Sandy Hook Aside, Our Children Are Safer

Sandy Hook Aside, Our Children Are Safer

by Todd Jackson

It will offer little solace to the parents and families of those who lost their children at Sandy Hook on the morning of Friday 12/14, but it is not the case American children are at greater danger today than ever. This according to a Justice Department report study released to little notice this past February.

The study included a span running from the 1992-1993 school year and the 2008-2009 school year.  The number  of murders of children dropped 42% between those years, and the frequency of those murders occurring at school dropped even more precipitously. While the murder of 20 children, along with seven adults, by Adam Lanza in Newtown CT may likely lead to 2012 ranking as a particularly terrible year, it would appear destined to be a tragic outlier. Aside from the present year, it appears our children are safer than they were just a generation ago.

And so are we. The number of murders generally has declined since 1991. In this particular instance, one might see a mitigating factor in 1991’s representing the peak of the “crack wars” that plagued the American cities from the mid-1980s to the early 1990s. In any event, as the nation searches its soul, and many aspects of its lifestyle in the aftermath of what has seemed to so many – the President included – to be simply one gun horror too many, and in atmosphere in which core rights are being negotiated, it is all the more important to measure public response against objective fact.

Still, there is a warning to be found in the statistics. While the number of murders of children, the number of children murdered at school, and the numbers of murders generally have all declined, the number of mass murders has remained roughly constant.

This suggests a series of distinctions between mass killers and murderers generally. Mass murderers are more likely to be white males; they are more likely to use firearms; they are more likely to kill family members.

The statistics on mass killers also suggests that as they present an apparently constant public menace, unrelated in particular to the threat to children, much of the current discussion about assigning police or armed guards at schools, or even arming teachers, might profitably be discussed in terms of armed guards in public places generally, not schools. Prior to Sandy Hook, after all, the year’s most notorious mass murder took place at an Aurora, CO movie theater on July 20, when James Holmes killed 12 and wounded 58 at the opening of The Dark Knight Rises.

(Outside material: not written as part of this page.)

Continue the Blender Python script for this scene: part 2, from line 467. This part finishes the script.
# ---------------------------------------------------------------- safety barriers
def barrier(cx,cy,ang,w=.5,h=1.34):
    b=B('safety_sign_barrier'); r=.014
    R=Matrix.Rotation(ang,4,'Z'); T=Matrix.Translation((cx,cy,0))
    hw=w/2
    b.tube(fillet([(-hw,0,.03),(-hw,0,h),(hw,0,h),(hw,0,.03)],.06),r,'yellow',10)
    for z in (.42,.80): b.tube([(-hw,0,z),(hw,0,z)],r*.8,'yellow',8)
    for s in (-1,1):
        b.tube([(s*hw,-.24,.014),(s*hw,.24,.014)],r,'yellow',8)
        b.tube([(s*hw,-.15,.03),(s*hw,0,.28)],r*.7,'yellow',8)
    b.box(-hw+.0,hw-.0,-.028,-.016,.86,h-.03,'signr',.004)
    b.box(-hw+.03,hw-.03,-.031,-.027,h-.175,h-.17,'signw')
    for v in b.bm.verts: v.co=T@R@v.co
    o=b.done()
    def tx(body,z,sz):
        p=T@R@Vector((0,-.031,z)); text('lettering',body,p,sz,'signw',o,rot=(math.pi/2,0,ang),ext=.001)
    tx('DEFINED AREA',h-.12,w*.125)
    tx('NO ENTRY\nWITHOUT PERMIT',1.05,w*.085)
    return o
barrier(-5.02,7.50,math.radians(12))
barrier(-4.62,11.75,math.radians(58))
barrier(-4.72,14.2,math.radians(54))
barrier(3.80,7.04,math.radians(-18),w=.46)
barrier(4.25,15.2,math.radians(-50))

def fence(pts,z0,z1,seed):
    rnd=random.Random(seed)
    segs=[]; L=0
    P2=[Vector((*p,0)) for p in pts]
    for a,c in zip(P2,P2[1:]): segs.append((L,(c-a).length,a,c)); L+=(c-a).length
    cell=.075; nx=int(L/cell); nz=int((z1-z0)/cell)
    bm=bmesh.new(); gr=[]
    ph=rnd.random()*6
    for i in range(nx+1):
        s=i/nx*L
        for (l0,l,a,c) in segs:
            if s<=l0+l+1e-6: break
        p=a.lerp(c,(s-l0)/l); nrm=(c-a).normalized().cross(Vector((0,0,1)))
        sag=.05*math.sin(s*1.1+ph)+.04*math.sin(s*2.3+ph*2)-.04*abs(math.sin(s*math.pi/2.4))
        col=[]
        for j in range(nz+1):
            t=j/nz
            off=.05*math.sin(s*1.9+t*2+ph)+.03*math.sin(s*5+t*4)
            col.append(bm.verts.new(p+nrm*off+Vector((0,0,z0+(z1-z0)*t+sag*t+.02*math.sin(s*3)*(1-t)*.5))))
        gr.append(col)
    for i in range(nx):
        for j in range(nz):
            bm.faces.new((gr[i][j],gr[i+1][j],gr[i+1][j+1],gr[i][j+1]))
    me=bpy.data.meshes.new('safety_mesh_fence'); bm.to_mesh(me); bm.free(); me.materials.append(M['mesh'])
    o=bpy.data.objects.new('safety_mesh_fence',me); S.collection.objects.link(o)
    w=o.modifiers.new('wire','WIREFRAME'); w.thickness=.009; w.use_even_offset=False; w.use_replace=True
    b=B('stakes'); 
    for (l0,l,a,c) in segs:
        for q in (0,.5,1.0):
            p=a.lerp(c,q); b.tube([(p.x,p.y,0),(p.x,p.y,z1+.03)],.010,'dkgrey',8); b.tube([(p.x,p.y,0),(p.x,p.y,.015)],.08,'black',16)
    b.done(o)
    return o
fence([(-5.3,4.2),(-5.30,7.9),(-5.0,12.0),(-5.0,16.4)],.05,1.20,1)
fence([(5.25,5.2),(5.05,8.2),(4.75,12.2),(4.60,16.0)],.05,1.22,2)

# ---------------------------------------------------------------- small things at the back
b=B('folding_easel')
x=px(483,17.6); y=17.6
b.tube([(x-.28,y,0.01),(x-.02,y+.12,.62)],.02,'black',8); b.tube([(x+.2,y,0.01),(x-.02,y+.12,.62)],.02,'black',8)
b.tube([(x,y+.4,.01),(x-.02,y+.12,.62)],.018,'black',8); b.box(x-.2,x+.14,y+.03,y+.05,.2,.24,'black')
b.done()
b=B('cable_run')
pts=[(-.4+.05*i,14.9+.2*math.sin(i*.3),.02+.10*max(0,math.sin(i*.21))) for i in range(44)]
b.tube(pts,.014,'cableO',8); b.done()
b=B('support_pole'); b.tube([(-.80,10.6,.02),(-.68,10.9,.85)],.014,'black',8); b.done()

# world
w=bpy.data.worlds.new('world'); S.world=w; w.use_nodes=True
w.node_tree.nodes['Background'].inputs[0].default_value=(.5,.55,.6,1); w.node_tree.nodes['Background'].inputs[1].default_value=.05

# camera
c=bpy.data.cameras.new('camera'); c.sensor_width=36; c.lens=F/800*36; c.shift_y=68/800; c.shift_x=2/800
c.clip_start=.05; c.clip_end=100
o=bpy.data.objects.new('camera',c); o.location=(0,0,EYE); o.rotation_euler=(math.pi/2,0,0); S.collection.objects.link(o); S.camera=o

Probably the most notorious mass murder immediately prior to that took place at a political rally in Tucson, AZ, when in January 2011 Jared Lee Loughner killed 6 people and wounded several others, included Rep. Gabrielle Giffords.

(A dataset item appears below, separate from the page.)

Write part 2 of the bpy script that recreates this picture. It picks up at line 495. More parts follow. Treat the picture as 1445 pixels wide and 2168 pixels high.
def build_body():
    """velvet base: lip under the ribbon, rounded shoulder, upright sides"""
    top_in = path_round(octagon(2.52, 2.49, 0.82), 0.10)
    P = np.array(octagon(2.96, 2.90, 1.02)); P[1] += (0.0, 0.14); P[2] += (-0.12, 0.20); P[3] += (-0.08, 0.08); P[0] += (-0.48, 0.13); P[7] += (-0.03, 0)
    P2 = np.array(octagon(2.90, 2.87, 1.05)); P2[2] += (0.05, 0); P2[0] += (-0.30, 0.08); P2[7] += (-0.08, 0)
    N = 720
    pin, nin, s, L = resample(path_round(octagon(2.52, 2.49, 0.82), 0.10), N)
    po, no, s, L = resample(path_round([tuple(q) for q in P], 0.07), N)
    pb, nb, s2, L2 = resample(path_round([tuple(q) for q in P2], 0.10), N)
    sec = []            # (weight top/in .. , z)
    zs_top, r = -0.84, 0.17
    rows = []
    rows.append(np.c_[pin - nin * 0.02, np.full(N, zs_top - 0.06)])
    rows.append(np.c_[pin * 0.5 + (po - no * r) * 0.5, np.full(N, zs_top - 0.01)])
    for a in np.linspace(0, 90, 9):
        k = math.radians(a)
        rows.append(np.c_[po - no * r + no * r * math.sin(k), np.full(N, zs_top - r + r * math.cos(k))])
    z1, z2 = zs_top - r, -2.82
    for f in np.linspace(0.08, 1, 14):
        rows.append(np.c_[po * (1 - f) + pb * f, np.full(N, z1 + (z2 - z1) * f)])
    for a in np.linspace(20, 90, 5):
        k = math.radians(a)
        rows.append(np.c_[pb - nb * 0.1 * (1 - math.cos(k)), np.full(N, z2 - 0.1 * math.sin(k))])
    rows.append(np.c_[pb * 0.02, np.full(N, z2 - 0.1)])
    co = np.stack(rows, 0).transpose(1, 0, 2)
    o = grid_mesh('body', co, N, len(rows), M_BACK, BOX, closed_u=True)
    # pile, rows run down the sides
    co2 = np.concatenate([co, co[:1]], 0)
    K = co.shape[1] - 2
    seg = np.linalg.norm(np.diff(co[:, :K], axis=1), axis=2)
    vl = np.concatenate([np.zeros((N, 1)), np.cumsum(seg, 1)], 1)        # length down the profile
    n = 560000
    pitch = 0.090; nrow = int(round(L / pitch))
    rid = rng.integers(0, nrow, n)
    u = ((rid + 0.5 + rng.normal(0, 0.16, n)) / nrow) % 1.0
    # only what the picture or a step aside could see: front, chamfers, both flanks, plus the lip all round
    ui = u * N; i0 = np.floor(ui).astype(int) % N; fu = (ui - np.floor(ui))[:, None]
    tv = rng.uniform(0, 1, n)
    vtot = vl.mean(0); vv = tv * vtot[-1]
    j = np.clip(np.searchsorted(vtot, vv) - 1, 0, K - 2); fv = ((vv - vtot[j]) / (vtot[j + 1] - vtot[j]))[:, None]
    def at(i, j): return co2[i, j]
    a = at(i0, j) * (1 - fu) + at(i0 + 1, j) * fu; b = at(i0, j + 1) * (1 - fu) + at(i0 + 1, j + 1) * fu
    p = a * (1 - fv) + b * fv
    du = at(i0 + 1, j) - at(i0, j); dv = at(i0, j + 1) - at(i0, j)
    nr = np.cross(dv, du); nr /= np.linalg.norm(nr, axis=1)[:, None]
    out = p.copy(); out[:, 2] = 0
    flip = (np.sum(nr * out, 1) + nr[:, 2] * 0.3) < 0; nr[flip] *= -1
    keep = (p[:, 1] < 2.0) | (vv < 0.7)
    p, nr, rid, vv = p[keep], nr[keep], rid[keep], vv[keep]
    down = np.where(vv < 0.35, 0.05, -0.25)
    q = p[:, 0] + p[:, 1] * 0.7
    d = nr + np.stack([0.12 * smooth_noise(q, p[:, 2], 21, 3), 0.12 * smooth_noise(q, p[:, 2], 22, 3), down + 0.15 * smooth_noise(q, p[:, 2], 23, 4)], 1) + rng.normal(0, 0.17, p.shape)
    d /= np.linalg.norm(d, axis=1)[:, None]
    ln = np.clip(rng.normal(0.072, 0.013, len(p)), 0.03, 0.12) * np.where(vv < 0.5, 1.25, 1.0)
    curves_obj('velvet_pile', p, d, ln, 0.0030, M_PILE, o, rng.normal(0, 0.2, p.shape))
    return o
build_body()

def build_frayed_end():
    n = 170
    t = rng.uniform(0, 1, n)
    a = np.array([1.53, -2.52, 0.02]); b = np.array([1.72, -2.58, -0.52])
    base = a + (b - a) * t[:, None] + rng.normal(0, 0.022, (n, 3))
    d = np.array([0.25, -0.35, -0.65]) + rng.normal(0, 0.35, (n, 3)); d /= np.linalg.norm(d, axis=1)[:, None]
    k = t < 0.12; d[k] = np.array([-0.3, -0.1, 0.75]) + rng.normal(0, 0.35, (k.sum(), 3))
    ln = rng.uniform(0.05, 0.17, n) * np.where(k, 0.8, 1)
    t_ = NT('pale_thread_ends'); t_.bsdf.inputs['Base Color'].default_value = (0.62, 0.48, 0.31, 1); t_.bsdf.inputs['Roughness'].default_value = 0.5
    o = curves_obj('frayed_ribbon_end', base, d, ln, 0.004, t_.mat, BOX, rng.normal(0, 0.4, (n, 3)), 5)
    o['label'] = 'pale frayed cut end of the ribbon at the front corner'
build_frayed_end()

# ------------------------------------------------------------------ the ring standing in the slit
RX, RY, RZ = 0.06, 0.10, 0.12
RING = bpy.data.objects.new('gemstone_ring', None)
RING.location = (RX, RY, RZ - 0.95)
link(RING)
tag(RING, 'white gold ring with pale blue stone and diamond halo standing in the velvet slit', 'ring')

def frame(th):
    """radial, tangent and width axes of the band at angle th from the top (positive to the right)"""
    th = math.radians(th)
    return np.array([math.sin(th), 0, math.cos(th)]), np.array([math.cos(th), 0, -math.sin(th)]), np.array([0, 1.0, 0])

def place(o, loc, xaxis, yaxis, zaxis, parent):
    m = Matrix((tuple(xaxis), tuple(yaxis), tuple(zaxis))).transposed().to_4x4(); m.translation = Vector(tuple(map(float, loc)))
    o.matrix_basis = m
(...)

Few public events are likelier to bring about as visceral response as the deaths of so many children, particularly when the children are as young as the children of Sandy Hook. President Obama, clearly aggrieved at the tragedy, has stated his Administration’s willingness to begin discussing banning “assault rifles.” But the previous assault rifle ban, sponsored by Sen Dianne Feinstein, D-CA, which expired in 2004, was proven to have no significant impact upon gun crime.

The argument that banning guns from public places, meanwhile, may have strong sentimental appeal, but fails several empirical tests.